University presidents, faculty members and students had loudly opposed the measure, which sponsors said would improve campus security. Educators said it would have the opposite effect.
University of Oklahoma President David Boren had argued the bill would hurt recruitment of students and faculty. It also would pose a dilemma for police trying to determine whether a person wielding a weapon was a "deranged gunman or someone who thinks he is doing good vigilante work."
Well, yeah. Besides, how are you going to be considered as a potential Bloomberg running mate if you don't view self defense as "vigilante work"? And as long as we can keep our recruitment efforts unsullied by icky guns, we can always get fresh bloo...uhh, replaceme...uhh, new students and faculty.

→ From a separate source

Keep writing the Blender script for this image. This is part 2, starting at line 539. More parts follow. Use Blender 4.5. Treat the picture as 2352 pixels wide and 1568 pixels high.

But don't worry, Okies--particularly those of you who can demonstrate training, dicipline and a track record in proper firearms use. If any school shooters do show up on one of your campuses, David Boren'll stop 'em. He or one of those "university presidents, faculty members and students" who presume authority and competence to make such choices for you.
1 comment:
I am a recovering Okie, trust me David Boren is one of the two most useless wastes of skin on the planet. The other was also an Oklahoma governor, Henry (hoghead) Bellmon.
OU hasn't changed since I went there more than forty years ago. In fact, they are largely responsible for the fact that I never attained a degree. I just couldn't pretend to be as ingnorant and spineless as was demanded to be successful there. I found the same thing in most of academe. My last attempt at a different university I carried a 4.0 gpa and still couldn't manage the disgust I felt with those whom it was necessary to associate to pursue a degree.

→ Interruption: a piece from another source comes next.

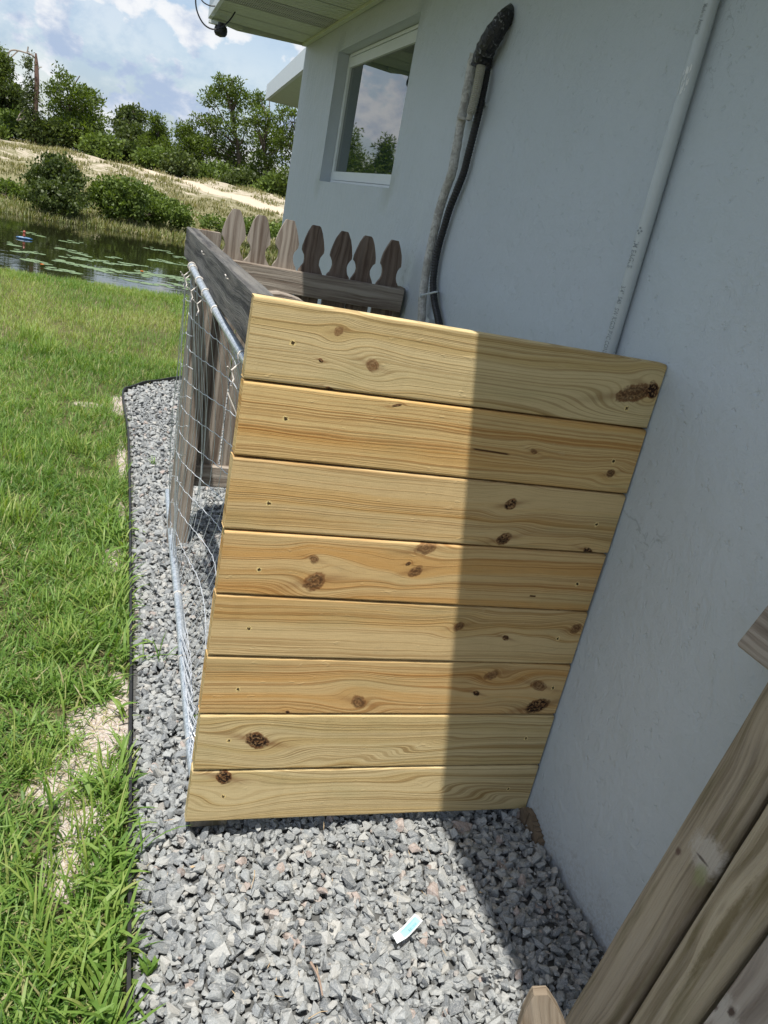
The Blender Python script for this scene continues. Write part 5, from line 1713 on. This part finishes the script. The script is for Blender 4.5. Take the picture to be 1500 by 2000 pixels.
# understory
for k, (px, py, rx, rz, lb) in enumerate(((30, 245, 34, 20, 'dense shrub under the far left tree'), (90, 262, 44, 20, 'dark shrub at the foot of the broken trunk'), (195, 290, 34, 20, 'shrub below the right side of the broad pine'),
                                          (240, 300, 36, 16, 'low olive shrub in the middle gap'), (300, 312, 36, 16, 'shrub beside the sand at the gap'), (350, 325, 30, 18, 'shrub left of the tall pine foot'),
                                          (415, 345, 34, 22, 'dark shrub under the tallest pine'), (470, 360, 34, 20, 'dark shrub at the base of the tallest pine'), (535, 372, 34, 22, 'shrub by the house corner at the wood edge'), (600, 385, 50, 30, 'shrub hidden partly by the house corner'),
                                          (-34, 250, 34, 14, 'shrub beyond the left edge of the wood'))):
    photo_tree("shrub", (px, py + rz), [(px - rx * .4, py, rx * .6, rz * .8), (px + rx * .4, py, rx * .65, rz * .85), (px, py - rz * .3, rx * .6, rz * .8)], 47 - (k % 3), OAK_L if k % 2 else SHRUB_L, lb, cat='shrub',
               n_tuft=150, leaf_n=24, leaf=.22, tuft_r=.34, seed=30 + k, trunk_r=.05, needle=False, limbs=10)
# trees outside the frame on the left (seen in the window and from the side)
for k, (az_, D, h_, w_, lb) in enumerate(((-11.6, 44, 3.6, 1.6, 'pine left of the view, mirrored in the window'), (-14.0, 43, 3.6, 1.0, 'tall pine further left, mirrored in the window glass'), (-20.8, 38, 4.8, 2.2, 'bushy pine far left beyond the pond'),
                                       (-25.0, 42, 6.0, 2.8, 'pine group member at the far side of the slope'), (-31, 45, 7.0, 3, 'outermost pine beyond the left of the pond'),
                                       (-17.4, 42, 3.5, 1.3, 'short pine between two taller ones at far left'), (-22.8, 46, 3.4, 2.4, 'short pine low on the far left slope'))):
    a_ = math.radians(az_); x, y = D * math.sin(a_), D * math.cos(a_); z = float(terrain(np.array([x]), np.array([y]))[0])
    rg_ = random.Random(k)
    ells = [(x + rg_.uniform(-.6, .6), y, z + h_ * f, w_ * g * .8, w_ * g * .8, h_ * .14) for f, g in ((.25, .8), (.4, 1.0), (.55, .9), (.7, .7), (.85, .45), (.95, .22))]
    tree("pine_tree", (x, y, z), ells, PINE_L, lb, n_tuft=300, leaf_n=22, leaf=.27, tuft_r=.42, seed=60 + k, trunk_r=.12)

# shrubs on the bank in front of the slope
photo_tree("bank_shrub", (110, 408), [(110, 340, 34, 30), (92, 365, 34, 32), (128, 365, 34, 32), (110, 388, 46, 24), (100, 318, 12, 14)], 25.5, OAK_L,
           'dark upright shrub standing at the far waterline on the left', cat='shrub', n_tuft=420, leaf_n=30, leaf=.11, tuft_r=.17, seed=50, trunk_r=.03, needle=False)
photo_tree("bank_shrub", (250, 425), [(212, 378, 26, 22), (255, 372, 32, 22), (232, 398, 46, 22), (290, 396, 42, 22), (270, 415, 50, 18), (330, 412, 36, 18), (355, 432, 24, 12)], 26.5, SHRUB_L,
           'wide bright green bush right of the dark upright shrub', cat='shrub', n_tuft=620, leaf_n=30, leaf=.11, tuft_r=.18, seed=51, trunk_r=.03, needle=False)
photo_tree("bank_shrub", (15, 385), [(0, 365, 26, 12), (28, 372, 24, 12), (-25, 368, 26, 14)], 27, SHRUB_L,
           'low green bush at the left edge of the far bank', cat='shrub', n_tuft=170, leaf_n=26, leaf=.11, tuft_r=.16, seed=52, trunk_r=.02, needle=False)
photo_tree("bank_shrub", (470, 430), [(430, 440, 40, 10), (500, 445, 40, 12), (560, 450, 40, 14)], 26, SHRUB_L,
           'low weedy bush on the bank behind the picket tops', cat='shrub', n_tuft=200, leaf_n=26, leaf=.11, tuft_r=.15, seed=53, trunk_r=.02, needle=False)

# broken pine with bent top, moss hanging
D = 45.0
x, y, z = place(70, 275, D)
dead = empty("broken_pine", (x, y, z), label='broken dead pine with a snapped trunk and a bent leafy top hanging left', cat='dead tree')
m = MB()
tube(m, [at_dist(66, 280, D), at_dist(69, 220, D), at_dist(72, 160, D), at_dist(71, 125, D), at_dist(70, 104, D)], [.13, .12, .11, .09, .04], 8)
link("trunk", m.build("trunk"), simple("red_brown_bark", (0.16, 0.10, 0.08), .9), dead)
for pts_, r_ in (([(70, 115), (60, 106), (50, 103), (36, 99), (24, 98), (17, 104), (15, 125)], .035), ([(36, 99), (26, 108), (18, 118), (12, 140)], .028), ([(52, 104), (54, 98), (55, 91)], .03),
                 ([(74, 140), (77, 132), (82, 131)], .02), ([(50, 212), (40, 222), (33, 235)], .03), ([(52, 222), (43, 231), (36, 234)], .025), ([(58, 225), (48, 231), (35, 236)], .02)):
    m = MB(); tube(m, spline([at_dist(a, b, D) for a, b in pts_], 4), r_, 6)
    link("branch", m.build("branch"), DEADWOOD, dead)
s_ = D / F
def el_(px, py, rx, rz): p = at_dist(px, py, D); return (p[0], p[1], p[2], rx * s_, rx * s_, rz * s_)
V, Q, rn, c = crown([el_(6, 115, 10, 18), el_(8, 140, 11, 16), el_(-6, 130, 16, 22)], 150, 26, .2, .3, 90, 1.3, True)
link("crown", mesh_arrays("crown", V, Q, rnd=rn), PINE_L, dead)
V, Q, rn, c = crown([el_(56, 120, 10, 10), el_(58, 170, 9, 20), el_(62, 200, 12, 30), el_(55, 145, 4, 14), el_(62, 235, 16, 20)], 120, 22, .2, .26, 91, 1.2, True)
link("hanging_vines", mesh_arrays("hanging_vines", V, Q, rnd=rn), OAK_L, dead)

I shortchanged my earnings potential, but I don't feel dirty. Most of my life I have outperformed degreed people in my profession, I just didn't have the proper credentials. Thank God!
Most of college level courses now are nothing but vocabulary lessons, unless one is in a real technical and esoteric field. And those vocabulary lessons fail in all but oral presentation. Have any of you read any writings by the average current college graduate? They're damn near illiterate.
Approximately every 5 to 7 years the buzzwords change and one's credibility is based largely on how well he can sling those buzzwords around even if he has no clue what he said. A student's exposure to new concepts or discoveries in a particular discipline are almost nil, we just have new buzzwords for the same old stuff.
The program can be described in American academia as "Learn the new vocabulary quickly, then sit quietly through the socialist indoctrination".